Level Two Faith: A Belief that God DOES do the Miraculous
The testimony of Scripture, the testimony of people we trust, and our own personal observations and recollections reinforce that God does do mighty things. At level two, a doubt remains as to whether or not God will move on our behalf, because we may not deserve it, but God does do miraculous things.
Level Three Faith: A Belief that God will do the Miraculous In and For Me
This has been a journey of trust. I do not know why God chooses to release his power to miraculously heal a dying person in one instance and withholds the power in another instance. I can think of a hundred reasons why he might, but I choose to make it simple—I choose to walk faithfully with God and trust him. A level three faith brings me to the place of daring to believe that not only can God do great things, and not only does he do great things, but he does great things in my life. We will not understand everything, but God is motivated by love toward us.
This third level of faith requires trust. What I see or don’t see may trouble me, but when I place my trust in God, my perspectives change and my faith stabilizes.
Level Four Faith: A Belief that God will do the Miraculous Through Me
God and I are still working on the perfecting of a level four faith in me.
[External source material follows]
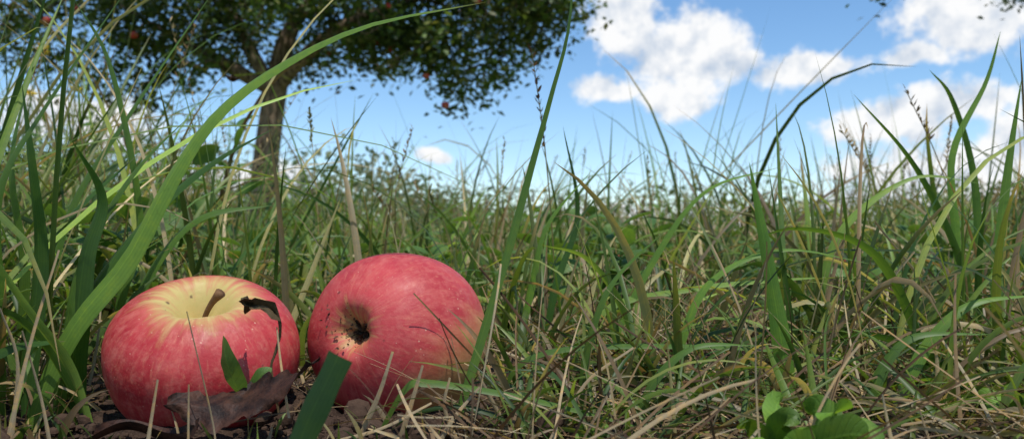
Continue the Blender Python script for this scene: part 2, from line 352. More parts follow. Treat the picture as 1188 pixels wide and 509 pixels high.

A level four faith is NOT about seeking the miraculous, it is about being the miraculous. It is about being an instrument in God’s hands and participating in the simple yet miraculous transformation in the world around us.
Level four faith is living in the belief that God accepts me; he actually likes me, even when I do not. He is gracious and merciful. Discovery of a level four faith opens huge doors of opportunity, because it is only when I believe, truly believe that not only will God do great things, he calls us to participate in his divine nature (2 Peter 1:4). A level four faith requires obedient trust in God.
Donna and I want you to know that when you are shaken you don’t have to be destroyed. God really does work through the tough stuff to prove himself faithful. When you’re feeling beat up, challenged, hurt, or disillusioned, dare to believe that when we trust and grow in our faith we discover that…
… God CAN do mighty things,
… God DOES do mighty things,
… God will do mighty things in your life,
… and God will do mighty things through your life so you can realize his purpose and plan for your life.